Buildings near river at Doha, Qatar

After the Taliban extremists took over Afghanistan in August 2021, they announced that they hoped to continue good relations with Afghanistan’s neighbors: China, India, Russia, Pakistan, and the Gulf states as well. However, existing conditions made direct contacts difficult and the country chosen as principal intermediary — which was thus enabled to fill a significant role in shaping Afghanistan’s regional policy — was Qatar. Qatar had already constructed a relationship with the Taliban years before, when in 2013 it allowed the Taliban to open a diplomatic mission in Doha with support from the US government.

Washington had been looking for a neutral location for holding negotiations with the Taliban in preparation for withdrawing American forces from Afghanistan. It opened the diplomatic mission after finding that direct negotiations, with the Taliban on one side and Afghanistan and the NATO of the time on the other side, were a failure and concluding that a clear alternative channel was needed. The Doha mission would enable the Americans to communicate secretly with the Taliban while officially continuing to support the Afghan government. Qatar was ostensibly the go-between in those talks, but in practice it served as the Taliban’s patron. In the negotiations, the Americans agreed to release imprisoned Taliban members; and among those freed was a founder of the Taliban, Mullah Abdul Ghani Baradar. He would become the head of the organization’s diplomatic mission in Qatar.

On the basis of the US support for Qatar as go-between in talks with the Taliban, Qatar was positioned to take on a broader role in matters touching on Afghanistan. Even after the Doha talks between the Taliban and the former Afghan government collapsed in 2020, western countries — and, especially, international organizations — accepted Qatar’s legitimacy as an intermediary and a point of contact with the Taliban. US Secretary of State Antony Blinken, US Secretary of Defense Lloyd Austin, and foreign ministers from Germany, the UK, the Netherlands, and Italy arrived in an aerial caravan to Qatar, emphasizing the country’s importance — in comparison with other countries such as China, Pakistan, and Russia — as an intermediary with Afghanistan.

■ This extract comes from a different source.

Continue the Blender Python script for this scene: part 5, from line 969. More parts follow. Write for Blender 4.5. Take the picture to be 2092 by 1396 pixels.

In February 2020, the USA signed a historic peace agreement with the Taliban, including a commitment to gradually withdraw from Afghanistan and lift the sanctions against the organization. The Taliban, for their part, agreed to respect human rights, not to permit terrorist activity from the area under their control, and to open a dialogue with the Afghan government in order to find a solution for Afghanistan. Shortly afterward, when Abdul Ghani Baradar — head of the Taliban’s diplomatic mission in Qatar — landed in Afghanistan to take office as the new President on the Taliban’s behalf, he disembarked from a Qatar Emiri air force plane made in the USA.

Since most of the world’s nations do not officially recognize the Taliban regime, and most of the western embassies have left Afghanistan, intercession by a third party is required; and Qatar is in place as the natural candidate for that role. Qatar’s main interest in Afghan affairs, as in other matters, has to do with entrenching itself as the regional intermediary. Qatar advances its regional and international influence by means of the prestigious intermediation that positions it as a central player in the eyes of the world powers and international organizations. Thus, for example, Qatar intermediated between Germany and the Taliban during 2024 for the return of Afghan emigrants to Afghanistan.

However, some international players see Qatar as offering a platform for the extremism of the Taliban organization, which even cooperates directly with Al-Qaeda and assists in international terrorism.

Qatari policy is basically driven by a combination of political Islam and a business agenda. That policy includes granting material assistance, such as funding, favorable publicity, and even armaments, to various recipients. Thus, for example, for years the Qatari television station Al Jazeera, based in Doha, has given the Taliban a platform for addressing the world. The Taliban’s diplomatic mission in Doha underwent a quick process of branding and was presented as the legitimate representative of the Afghan nation — a sort of shadow government as against the government that sits in Kabul.

An example of Qatar’s deep ties in Afghanistan is that shortly after the attacks of September 11, Qatar’s Al Jazeera network was the only mass communications medium that succeeded in interviewing the number one suspect of the day, Al Qaeda commander Osama Bin Laden, at his hideout in Afghanistan. Thus Qatar’s policies advance its interests indirectly while exploiting its close alliance with the USA.

Qatar appears untroubled by its ties with disreputable players such as Hamas, Iran, and the Muslim Brotherhood. In fact, it is such connections that have elevated it as the sole, key player that can lessen the distress of the west in the face of those enemies. Thus Qatar exploits the conflicts of the region and the problems of the west in order to propose a solution tailored by the wealthy little emirate itself. Qatar’s strategy displays more business thinking than ideological determination. However, Qatar’s approach is not pure business; it does also involve making western players dependent on its services so that it may be continue as a central player and as the exclusive address for solving problems with the anti-western elements of the Middle East.